L'actrice et scénariste française, Judith Godrèche.
L'un des symboles les plus forts du Festival de Cannes: devenue une figure de proue du mouvement #MeToo en France, l'actrice Judith Godrèche présentera mercredi un court-métrage qu'elle a réalisé pour dénoncer les violences sexuelles.
Une façon de redonner un visage à un millier de victimes, face aux
"fantasmes"
qui accompagnent la libération de la parole sur les agressions sexuelles, confie celle qui se tourne désormais vers la réalisation et prépare un long-métrage.
Question: Quelle était l'idée de votre film, intitulé
"Moi aussi"
?
Réponse:
"Il y a cette idée du 'comme toi, ça aussi je l'ai vécu', d'un lien, d'un écho. L'idée c'était de dire vous avez le droit de venir même si vous ne voulez pas être filmé, vous pouvez être de dos, vous pouvez être flouté. Ces personnes semblent partager un même sentiment de honte. Comment transformer la honte ? Pas en fierté, personne n'est fier de s'être fait abuser sexuellement. Mais partager quelque chose dont on pourrait toutes et tous se dire, 'on a fait ça ensemble et on peut en être fier'".
Question: Pourquoi emmener ce film à Cannes, un lieu très symbolique, fréquenté avant sa chute par le producteur Harvey Weinstein, dont vous avez dénoncé les agissements ?
Réponse:
"Le cinéma a une fonction symbolique, divine quasiment. On est l'actrice principale d'un film qui va à Cannes, ça vous donne un statut. Me dire que les gens anonymes qui sont dans ce film vont être les acteurs principaux d'un film qui va à Cannes, c'est ce statut-là qui m'intéresse. (...) Il s'agit aussi d'ouvrir une conversation. Dans le fond elle ne peut exister que si ce film est diffusé dans une très grande salle".
Question: Avez vous mis des conditions à votre venue, sur la façon dont le festival prendra en compte la prévention des violences sexuelles ?
Réponse:
"Ça me fait rire, le nombre de fantasmes qui sont projetés sur moi ! Je passe ma journée à entendre que je suis au courant de ci, que j'ai fait ça, que des fantasmes ! Je ne suis au courant de rien, j'apprends des histoires de liste (d'acteurs qui seraient mis en cause) de la même manière que mon voisin de palier.

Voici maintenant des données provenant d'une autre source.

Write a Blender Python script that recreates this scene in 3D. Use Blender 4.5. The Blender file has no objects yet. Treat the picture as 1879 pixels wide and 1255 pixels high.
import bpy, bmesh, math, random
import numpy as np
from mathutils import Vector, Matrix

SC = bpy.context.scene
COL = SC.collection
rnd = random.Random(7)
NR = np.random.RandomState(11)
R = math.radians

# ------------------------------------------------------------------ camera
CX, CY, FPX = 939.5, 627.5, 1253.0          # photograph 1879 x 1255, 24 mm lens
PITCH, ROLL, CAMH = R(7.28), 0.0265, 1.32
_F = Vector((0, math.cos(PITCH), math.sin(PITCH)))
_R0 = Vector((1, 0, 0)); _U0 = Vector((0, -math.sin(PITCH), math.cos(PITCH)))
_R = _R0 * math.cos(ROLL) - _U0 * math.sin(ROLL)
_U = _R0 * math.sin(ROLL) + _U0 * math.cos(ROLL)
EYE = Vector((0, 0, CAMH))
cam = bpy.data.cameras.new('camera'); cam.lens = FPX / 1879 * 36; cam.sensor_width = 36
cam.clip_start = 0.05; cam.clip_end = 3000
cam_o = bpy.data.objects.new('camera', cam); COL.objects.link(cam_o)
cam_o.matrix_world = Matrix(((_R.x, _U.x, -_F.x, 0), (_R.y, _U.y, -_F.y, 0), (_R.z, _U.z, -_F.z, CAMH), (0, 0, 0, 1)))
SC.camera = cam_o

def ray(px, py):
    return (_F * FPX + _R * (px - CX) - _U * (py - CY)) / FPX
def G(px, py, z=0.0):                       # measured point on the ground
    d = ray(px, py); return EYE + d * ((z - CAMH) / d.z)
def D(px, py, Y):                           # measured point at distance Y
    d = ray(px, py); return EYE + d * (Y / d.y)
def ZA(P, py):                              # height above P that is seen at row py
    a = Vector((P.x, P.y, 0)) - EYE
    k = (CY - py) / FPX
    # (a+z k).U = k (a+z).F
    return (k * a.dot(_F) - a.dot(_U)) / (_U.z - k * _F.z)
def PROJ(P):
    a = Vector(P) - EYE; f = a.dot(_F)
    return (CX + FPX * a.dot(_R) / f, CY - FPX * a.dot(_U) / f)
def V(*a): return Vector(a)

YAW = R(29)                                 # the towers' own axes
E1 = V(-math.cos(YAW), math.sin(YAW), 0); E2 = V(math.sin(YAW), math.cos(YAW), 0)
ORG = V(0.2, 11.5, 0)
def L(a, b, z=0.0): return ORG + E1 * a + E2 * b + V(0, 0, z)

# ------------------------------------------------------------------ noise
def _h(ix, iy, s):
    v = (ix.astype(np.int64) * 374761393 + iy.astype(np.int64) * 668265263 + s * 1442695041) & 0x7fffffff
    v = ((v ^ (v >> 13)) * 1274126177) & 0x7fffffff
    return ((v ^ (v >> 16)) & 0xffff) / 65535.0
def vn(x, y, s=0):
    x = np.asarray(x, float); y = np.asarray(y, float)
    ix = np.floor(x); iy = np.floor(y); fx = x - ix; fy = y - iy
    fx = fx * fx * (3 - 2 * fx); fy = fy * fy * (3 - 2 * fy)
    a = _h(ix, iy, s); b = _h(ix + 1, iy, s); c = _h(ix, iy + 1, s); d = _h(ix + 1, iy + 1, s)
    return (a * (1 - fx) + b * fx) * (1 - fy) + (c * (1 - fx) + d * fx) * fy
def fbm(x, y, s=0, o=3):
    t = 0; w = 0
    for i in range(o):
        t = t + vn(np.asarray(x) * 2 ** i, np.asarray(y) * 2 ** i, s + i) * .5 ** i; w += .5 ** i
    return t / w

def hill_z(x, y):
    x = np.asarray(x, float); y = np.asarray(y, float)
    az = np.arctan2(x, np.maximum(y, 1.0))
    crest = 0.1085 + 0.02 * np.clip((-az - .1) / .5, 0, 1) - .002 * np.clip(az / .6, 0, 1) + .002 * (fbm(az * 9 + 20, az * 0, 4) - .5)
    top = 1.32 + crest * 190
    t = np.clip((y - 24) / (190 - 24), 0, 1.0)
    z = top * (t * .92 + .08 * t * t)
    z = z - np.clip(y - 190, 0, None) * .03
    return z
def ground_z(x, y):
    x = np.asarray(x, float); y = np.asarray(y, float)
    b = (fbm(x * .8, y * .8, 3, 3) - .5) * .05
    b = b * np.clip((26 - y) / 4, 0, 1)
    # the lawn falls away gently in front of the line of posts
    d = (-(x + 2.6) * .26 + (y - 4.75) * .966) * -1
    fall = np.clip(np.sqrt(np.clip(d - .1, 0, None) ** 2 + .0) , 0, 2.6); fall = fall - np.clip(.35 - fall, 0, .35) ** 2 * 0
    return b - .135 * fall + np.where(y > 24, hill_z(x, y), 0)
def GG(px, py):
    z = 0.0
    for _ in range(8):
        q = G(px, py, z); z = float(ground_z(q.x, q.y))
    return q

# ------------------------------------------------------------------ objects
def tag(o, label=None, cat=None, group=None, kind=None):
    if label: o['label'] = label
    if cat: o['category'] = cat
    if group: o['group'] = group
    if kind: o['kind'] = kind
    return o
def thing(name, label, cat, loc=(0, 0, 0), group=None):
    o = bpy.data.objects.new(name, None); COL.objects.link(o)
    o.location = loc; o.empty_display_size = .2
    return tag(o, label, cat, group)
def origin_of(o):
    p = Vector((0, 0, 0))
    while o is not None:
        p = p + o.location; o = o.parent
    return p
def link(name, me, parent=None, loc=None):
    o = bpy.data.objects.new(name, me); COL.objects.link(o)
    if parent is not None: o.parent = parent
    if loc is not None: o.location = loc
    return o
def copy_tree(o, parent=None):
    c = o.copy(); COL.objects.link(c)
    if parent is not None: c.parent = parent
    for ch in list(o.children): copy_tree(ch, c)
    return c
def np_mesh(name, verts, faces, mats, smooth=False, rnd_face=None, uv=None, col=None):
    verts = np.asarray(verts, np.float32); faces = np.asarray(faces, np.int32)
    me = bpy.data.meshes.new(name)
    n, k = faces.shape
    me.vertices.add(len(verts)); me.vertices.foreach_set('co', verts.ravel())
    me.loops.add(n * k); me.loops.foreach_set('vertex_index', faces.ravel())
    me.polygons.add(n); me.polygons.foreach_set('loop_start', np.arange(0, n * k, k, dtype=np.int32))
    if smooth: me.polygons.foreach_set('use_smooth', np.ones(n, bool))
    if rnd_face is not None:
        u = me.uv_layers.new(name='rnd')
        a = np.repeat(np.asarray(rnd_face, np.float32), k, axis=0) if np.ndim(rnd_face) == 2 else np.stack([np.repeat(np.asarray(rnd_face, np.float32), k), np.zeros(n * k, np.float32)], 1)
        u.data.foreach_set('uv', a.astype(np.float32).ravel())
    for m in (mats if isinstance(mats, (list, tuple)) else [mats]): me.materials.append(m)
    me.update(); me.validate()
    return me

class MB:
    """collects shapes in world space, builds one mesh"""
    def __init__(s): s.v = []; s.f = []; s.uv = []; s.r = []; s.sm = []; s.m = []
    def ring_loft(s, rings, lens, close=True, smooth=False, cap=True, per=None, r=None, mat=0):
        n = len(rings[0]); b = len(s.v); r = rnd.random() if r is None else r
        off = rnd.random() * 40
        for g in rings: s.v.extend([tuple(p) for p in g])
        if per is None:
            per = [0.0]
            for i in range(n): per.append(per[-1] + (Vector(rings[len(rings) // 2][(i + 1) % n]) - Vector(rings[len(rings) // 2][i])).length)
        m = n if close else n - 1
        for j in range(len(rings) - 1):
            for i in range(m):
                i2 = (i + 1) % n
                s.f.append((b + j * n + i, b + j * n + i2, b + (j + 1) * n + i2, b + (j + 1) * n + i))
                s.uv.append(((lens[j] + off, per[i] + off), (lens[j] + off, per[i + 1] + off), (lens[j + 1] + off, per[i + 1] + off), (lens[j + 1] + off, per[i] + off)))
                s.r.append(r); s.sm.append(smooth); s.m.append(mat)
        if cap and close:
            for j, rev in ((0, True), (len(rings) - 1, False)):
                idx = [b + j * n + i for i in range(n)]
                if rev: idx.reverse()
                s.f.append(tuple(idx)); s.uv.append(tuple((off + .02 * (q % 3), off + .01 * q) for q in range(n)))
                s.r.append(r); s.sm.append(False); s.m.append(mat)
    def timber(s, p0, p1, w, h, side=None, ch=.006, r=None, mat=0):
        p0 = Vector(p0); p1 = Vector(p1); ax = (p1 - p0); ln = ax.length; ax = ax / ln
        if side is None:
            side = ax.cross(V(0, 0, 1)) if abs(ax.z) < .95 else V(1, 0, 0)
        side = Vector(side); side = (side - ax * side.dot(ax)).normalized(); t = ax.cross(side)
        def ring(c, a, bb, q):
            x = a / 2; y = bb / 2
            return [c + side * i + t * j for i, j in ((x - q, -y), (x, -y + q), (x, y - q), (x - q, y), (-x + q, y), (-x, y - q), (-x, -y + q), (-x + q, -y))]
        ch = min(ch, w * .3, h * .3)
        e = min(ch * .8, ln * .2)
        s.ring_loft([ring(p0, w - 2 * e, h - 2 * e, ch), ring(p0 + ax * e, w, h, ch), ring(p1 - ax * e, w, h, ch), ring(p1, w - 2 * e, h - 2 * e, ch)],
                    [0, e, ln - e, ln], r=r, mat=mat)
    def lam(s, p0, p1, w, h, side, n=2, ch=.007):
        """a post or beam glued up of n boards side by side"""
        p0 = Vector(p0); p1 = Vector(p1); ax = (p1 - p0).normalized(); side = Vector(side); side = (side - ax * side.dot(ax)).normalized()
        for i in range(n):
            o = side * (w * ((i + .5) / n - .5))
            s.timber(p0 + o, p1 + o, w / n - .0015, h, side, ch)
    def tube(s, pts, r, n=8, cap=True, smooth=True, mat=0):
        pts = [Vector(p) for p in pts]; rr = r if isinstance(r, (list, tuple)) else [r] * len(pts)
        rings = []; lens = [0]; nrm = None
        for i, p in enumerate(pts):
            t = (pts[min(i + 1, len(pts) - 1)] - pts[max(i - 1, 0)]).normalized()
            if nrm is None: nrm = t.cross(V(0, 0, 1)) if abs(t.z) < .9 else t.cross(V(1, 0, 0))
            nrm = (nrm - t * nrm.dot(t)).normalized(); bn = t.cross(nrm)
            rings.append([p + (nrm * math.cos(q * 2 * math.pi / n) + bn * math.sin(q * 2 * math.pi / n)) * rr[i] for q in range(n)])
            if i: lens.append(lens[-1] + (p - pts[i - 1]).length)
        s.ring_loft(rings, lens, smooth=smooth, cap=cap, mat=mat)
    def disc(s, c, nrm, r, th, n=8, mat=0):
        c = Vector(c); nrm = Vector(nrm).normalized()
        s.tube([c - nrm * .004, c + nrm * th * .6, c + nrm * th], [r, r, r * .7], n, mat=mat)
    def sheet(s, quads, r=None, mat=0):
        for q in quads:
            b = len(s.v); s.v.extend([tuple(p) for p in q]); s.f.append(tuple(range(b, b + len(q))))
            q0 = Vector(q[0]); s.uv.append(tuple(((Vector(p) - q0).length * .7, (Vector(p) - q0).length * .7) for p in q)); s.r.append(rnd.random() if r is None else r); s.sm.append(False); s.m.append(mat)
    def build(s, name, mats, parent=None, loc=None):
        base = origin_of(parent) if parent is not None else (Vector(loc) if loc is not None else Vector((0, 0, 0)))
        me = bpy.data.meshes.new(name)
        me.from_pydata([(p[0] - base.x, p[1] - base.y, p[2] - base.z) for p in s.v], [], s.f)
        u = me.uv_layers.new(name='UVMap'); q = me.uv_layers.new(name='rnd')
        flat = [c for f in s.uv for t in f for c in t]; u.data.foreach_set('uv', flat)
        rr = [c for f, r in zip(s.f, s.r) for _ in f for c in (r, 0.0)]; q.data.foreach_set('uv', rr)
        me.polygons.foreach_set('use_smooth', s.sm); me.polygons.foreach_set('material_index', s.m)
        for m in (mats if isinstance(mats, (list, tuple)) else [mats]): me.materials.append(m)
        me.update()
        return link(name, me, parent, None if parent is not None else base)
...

Je n'ai aucune conversation avec (le délégué général du festival) Thierry Frémaux sur quoi que ce soit d'autre que"
l'heure de projection.
Question: Quelle est aujourd'hui votre vision du mouvement #Metoo dans les médias ?
Réponse:
"Il y a une prise de conscience, mais elle passe par un effet d'annonce trop mis en scène".
Ce n'est pas très spectaculaire de se faire abuser, ce n'est pas très drôle, ce n'est pas très théâtral.
(Les victimes) doivent aller porter plainte ou parler à un avocat, mais contrairement à ce qu'on pense, je ne conseille à personne d'aller parler à la presse. Quand il nous est arrivé quelque chose de grave, ça prend déjà tellement de temps d'arriver à se le formuler à soi-même (...)
Il y a des angoisses qui sont réelles et la raison pour laquelle les personnes n'arrivent pas à parler, c'est parce qu'elles ont peur de perdre leur boulot. Donc cette espèce de cirque, je ne trouve pas ça productif. Ca crée des peurs dans tous les sens, des fantasmes, des haines, et ça développe des rapports humains qui dans le fond sont pas très constructifs.
Je recueille des témoignages qui sont à 90% des histoires d'inceste. La tristesse de la réalité c'est ça: la société, ce n'est pas que le cinéma".
Question: Comment avez-vous réagi à l'annulation d'une condamnation de Harvey Weinstein ?
Réponse:
"C'est très violent. Heureusement qu'il est encore condamné en Californie. Mais surtout, je me suis dit, comment est-ce qu'il a encore des sous, quand on sait combien coûtent des avocats américains ? Je n'ose même pas imaginer les sommes d'argent que d'autres ne pourront jamais dépenser pour se défendre".